◆ Written problem:
Make an exact copy, from the records below, of the lines from the line containing "Write the bpy" to the line containing "GLINT_POWER = 950.0", both lines included, excluding pictures.

◆ Provided data:
========

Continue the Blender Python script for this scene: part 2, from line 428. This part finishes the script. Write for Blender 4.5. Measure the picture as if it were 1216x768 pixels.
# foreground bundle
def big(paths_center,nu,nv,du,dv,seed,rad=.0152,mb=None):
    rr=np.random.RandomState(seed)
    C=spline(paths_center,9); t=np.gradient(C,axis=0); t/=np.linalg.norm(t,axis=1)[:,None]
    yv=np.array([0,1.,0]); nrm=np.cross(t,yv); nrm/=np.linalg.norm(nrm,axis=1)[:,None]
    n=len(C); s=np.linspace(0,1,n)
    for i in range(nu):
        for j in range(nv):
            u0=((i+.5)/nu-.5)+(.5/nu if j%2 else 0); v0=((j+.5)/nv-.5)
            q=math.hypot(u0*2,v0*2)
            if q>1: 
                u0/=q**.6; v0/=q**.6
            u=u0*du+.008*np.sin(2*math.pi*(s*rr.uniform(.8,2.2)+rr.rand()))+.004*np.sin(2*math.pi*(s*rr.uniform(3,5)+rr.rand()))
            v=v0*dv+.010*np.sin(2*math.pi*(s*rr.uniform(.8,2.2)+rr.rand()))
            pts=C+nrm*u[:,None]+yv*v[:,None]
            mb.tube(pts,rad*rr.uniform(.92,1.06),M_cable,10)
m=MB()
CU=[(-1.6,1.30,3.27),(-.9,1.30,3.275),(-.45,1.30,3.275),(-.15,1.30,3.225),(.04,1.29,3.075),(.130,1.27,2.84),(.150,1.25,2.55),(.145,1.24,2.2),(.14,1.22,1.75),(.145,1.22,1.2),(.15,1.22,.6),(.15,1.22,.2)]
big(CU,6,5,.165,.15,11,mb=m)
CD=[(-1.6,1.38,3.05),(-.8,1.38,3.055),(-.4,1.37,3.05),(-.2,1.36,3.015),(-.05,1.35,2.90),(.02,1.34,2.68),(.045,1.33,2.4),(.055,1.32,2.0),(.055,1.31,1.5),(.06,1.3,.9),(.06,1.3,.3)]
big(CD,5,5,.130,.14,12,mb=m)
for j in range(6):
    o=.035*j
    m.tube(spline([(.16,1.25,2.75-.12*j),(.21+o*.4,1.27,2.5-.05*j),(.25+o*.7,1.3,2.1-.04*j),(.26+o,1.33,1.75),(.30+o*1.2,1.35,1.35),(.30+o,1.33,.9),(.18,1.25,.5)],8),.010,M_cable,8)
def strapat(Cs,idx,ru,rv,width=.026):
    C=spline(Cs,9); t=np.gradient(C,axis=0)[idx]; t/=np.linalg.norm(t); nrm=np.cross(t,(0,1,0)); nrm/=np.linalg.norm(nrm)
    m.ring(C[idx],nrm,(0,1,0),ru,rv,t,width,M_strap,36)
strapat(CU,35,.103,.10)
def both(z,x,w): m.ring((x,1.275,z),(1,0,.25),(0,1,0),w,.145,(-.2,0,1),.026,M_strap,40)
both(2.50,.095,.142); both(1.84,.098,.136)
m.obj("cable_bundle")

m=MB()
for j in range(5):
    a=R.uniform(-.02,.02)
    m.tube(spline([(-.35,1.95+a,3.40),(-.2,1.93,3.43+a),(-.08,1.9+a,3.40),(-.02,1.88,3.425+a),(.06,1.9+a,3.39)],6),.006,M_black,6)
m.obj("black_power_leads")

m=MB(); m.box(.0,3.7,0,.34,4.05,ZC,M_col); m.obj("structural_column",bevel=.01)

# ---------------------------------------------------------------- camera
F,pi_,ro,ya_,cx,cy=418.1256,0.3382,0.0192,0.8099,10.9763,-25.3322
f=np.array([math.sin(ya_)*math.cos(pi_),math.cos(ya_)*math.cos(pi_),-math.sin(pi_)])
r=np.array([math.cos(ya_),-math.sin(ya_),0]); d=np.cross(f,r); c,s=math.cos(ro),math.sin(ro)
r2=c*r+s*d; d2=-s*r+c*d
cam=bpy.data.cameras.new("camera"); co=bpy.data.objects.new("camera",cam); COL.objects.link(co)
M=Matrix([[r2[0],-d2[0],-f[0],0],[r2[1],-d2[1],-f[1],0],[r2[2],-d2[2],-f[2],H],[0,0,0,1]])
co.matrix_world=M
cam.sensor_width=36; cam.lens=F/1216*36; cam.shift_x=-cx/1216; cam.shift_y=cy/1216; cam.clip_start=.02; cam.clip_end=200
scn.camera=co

========

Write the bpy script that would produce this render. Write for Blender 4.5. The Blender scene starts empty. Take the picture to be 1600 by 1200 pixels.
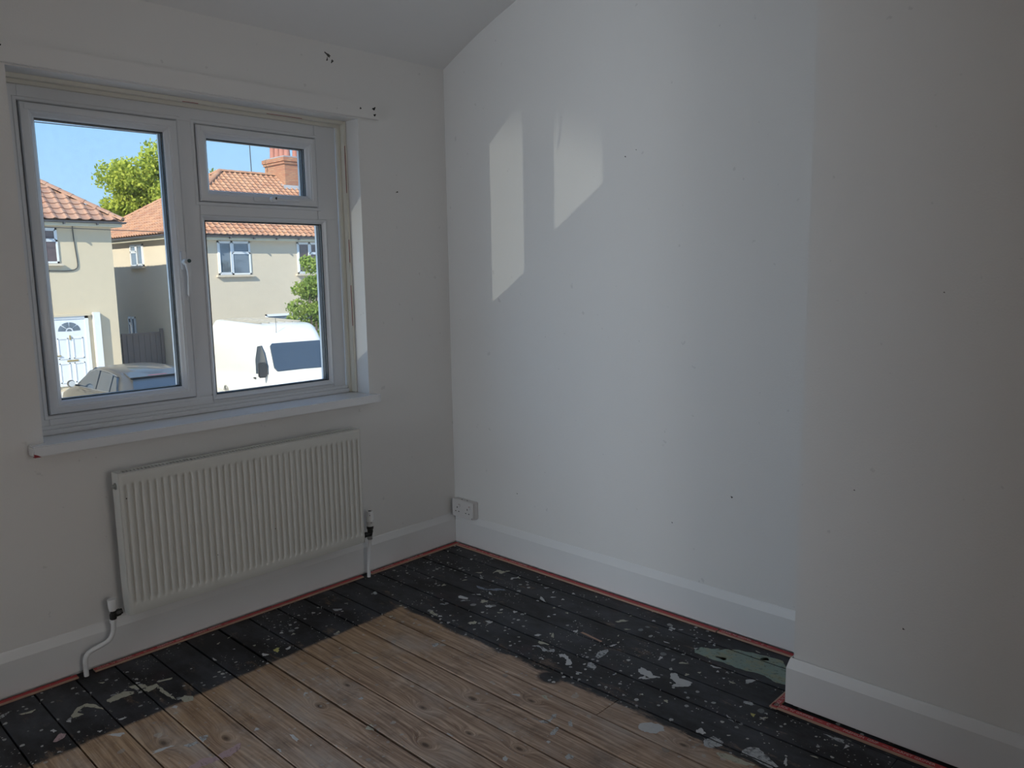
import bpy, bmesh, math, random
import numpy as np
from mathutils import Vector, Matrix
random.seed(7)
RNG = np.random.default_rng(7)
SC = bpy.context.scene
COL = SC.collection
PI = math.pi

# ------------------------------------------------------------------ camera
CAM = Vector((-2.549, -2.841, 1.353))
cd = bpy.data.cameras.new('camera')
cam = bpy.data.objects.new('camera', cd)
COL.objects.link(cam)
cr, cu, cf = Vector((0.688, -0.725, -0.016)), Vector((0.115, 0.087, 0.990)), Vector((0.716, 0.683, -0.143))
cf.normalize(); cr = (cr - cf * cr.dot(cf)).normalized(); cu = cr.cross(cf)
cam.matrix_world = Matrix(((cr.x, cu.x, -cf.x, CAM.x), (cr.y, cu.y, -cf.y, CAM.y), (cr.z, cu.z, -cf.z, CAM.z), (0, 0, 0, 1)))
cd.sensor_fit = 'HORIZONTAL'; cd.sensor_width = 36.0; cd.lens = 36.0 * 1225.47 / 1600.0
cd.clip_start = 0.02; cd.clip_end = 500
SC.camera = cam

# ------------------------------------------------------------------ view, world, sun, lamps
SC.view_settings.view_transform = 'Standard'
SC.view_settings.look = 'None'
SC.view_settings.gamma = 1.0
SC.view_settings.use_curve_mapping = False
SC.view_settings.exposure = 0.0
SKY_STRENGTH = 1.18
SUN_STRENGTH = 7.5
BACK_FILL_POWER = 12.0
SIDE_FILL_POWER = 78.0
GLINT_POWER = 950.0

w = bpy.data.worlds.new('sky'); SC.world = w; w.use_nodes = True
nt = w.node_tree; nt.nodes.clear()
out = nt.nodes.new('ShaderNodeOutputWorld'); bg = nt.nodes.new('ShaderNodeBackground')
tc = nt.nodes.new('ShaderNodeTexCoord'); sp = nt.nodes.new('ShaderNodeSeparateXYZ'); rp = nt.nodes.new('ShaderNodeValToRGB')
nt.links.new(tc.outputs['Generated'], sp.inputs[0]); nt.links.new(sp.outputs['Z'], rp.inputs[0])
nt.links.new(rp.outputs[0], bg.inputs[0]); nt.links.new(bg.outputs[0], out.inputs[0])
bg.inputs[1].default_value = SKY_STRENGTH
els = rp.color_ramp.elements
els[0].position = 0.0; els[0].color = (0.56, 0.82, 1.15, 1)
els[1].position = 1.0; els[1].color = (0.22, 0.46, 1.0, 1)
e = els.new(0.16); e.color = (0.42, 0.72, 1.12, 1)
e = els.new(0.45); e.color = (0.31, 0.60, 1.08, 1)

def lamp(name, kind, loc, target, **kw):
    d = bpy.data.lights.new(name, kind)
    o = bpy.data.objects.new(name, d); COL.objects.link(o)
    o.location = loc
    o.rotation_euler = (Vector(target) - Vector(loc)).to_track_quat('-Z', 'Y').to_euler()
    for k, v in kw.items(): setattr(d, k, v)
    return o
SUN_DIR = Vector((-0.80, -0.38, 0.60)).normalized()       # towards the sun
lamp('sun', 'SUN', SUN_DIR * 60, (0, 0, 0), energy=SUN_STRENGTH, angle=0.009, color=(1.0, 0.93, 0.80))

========

◆ Exercise response:
Write the bpy script that would produce this render. Write for Blender 4.5. The Blender scene starts empty. Take the picture to be 1600 by 1200 pixels.
import bpy, bmesh, math, random
import numpy as np
from mathutils import Vector, Matrix
random.seed(7)
RNG = np.random.default_rng(7)
SC = bpy.context.scene
COL = SC.collection
PI = math.pi

# ------------------------------------------------------------------ camera
CAM = Vector((-2.549, -2.841, 1.353))
cd = bpy.data.cameras.new('camera')
cam = bpy.data.objects.new('camera', cd)
COL.objects.link(cam)
cr, cu, cf = Vector((0.688, -0.725, -0.016)), Vector((0.115, 0.087, 0.990)), Vector((0.716, 0.683, -0.143))
cf.normalize(); cr = (cr - cf * cr.dot(cf)).normalized(); cu = cr.cross(cf)
cam.matrix_world = Matrix(((cr.x, cu.x, -cf.x, CAM.x), (cr.y, cu.y, -cf.y, CAM.y), (cr.z, cu.z, -cf.z, CAM.z), (0, 0, 0, 1)))
cd.sensor_fit = 'HORIZONTAL'; cd.sensor_width = 36.0; cd.lens = 36.0 * 1225.47 / 1600.0
cd.clip_start = 0.02; cd.clip_end = 500
SC.camera = cam

# ------------------------------------------------------------------ view, world, sun, lamps
SC.view_settings.view_transform = 'Standard'
SC.view_settings.look = 'None'
SC.view_settings.gamma = 1.0
SC.view_settings.use_curve_mapping = False
SC.view_settings.exposure = 0.0
SKY_STRENGTH = 1.18
SUN_STRENGTH = 7.5
BACK_FILL_POWER = 12.0
SIDE_FILL_POWER = 78.0
GLINT_POWER = 950.0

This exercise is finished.